A miało nie być podwyżek! Zapłacimy o 10 proc. więcej za prąd
Rachunki za energię elektryczną dla gospodarstw domowych prawdopodobnie wzrosną o 10 proc. r/r w 2020 roku, uważa minister rozwoju Jadwiga Emilewicz.
Osobiście nie spodziewam się drastycznego wzrostu. Na poziomie gospodarstw domowych może to być około 10. Ale poczekajmy na decyzje URE - powiedziała Emilewicz w rozmowie z Business Insider.
Ok. 17 grudnia Urząd Regulacji Energetyki (URE) ogłosi decyzje w sprawie wniosków taryfowych zgłoszonych przez producentów energii.

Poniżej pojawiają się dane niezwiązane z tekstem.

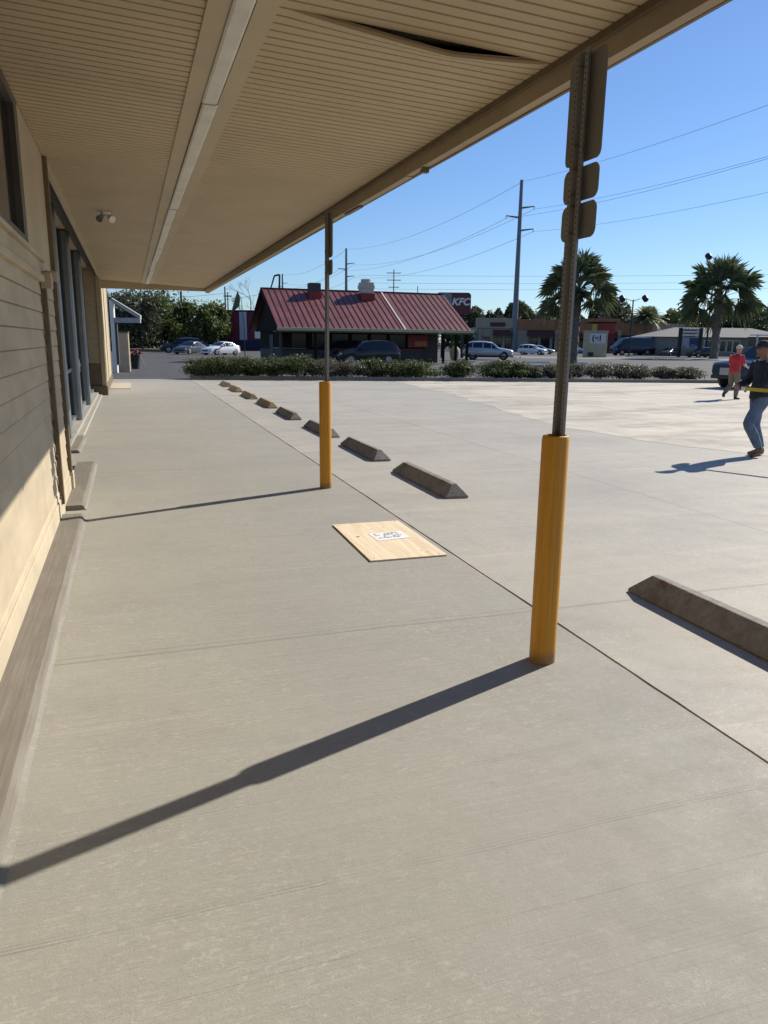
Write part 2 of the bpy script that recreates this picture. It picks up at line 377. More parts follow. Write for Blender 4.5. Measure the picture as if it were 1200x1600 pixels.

Natomiast z punktu widzenia celu na 2050 rok [tj. neutralności klimatycznej], powinniśmy dyskutować o sposobie rozkładania kosztów transformacji na różnych odbiorców energii. Należy bowiem pamiętać, że przeciętny konsument indywidualny - wyłączam tu tzw. ubogich energetycznie - przyjmie znaczącą podwyżkę z niezadowoleniem, ale nie zachwieje ona jego budżetem, natomiast przedsiębiorstwa takie jak stalownie, czy papiernie najzwyczajniej analogicznej podwyżki nie wytrzymają”- dodała minister.
W poniedziałek Emilewicz powiedziała dziennikarzom, że nie są prowadzone prace nad ustawą, która zapewniłaby rekompensaty wzrostu cen energii w przyszłym roku oraz, że - według niej - ceny dla gospodarstw domowych (grupy taryfowej G) mogą wzrosnąć o 5-7% w 2020 r.
Do końca 2019 r. obowiązuje ustawa, która zapewniła ustalanie cen energii elektrycznej dla odbiorców końcowych na poziomie taryf i cenników sprzedawców obowiązujących 30 czerwca 2018 rok; wprowadziła ona również obniżkę akcyzy na prąd i zmniejszyła tzw. opłatę przejściową.
Wśród założeń listopadowej projekcji inflacji i PKB Narodowego Banku Polskiego (NBP) znalazły się m.in. 8-proc. podwyżek cen energii dla gospodarstw domowych w 2020 i 2021 roku.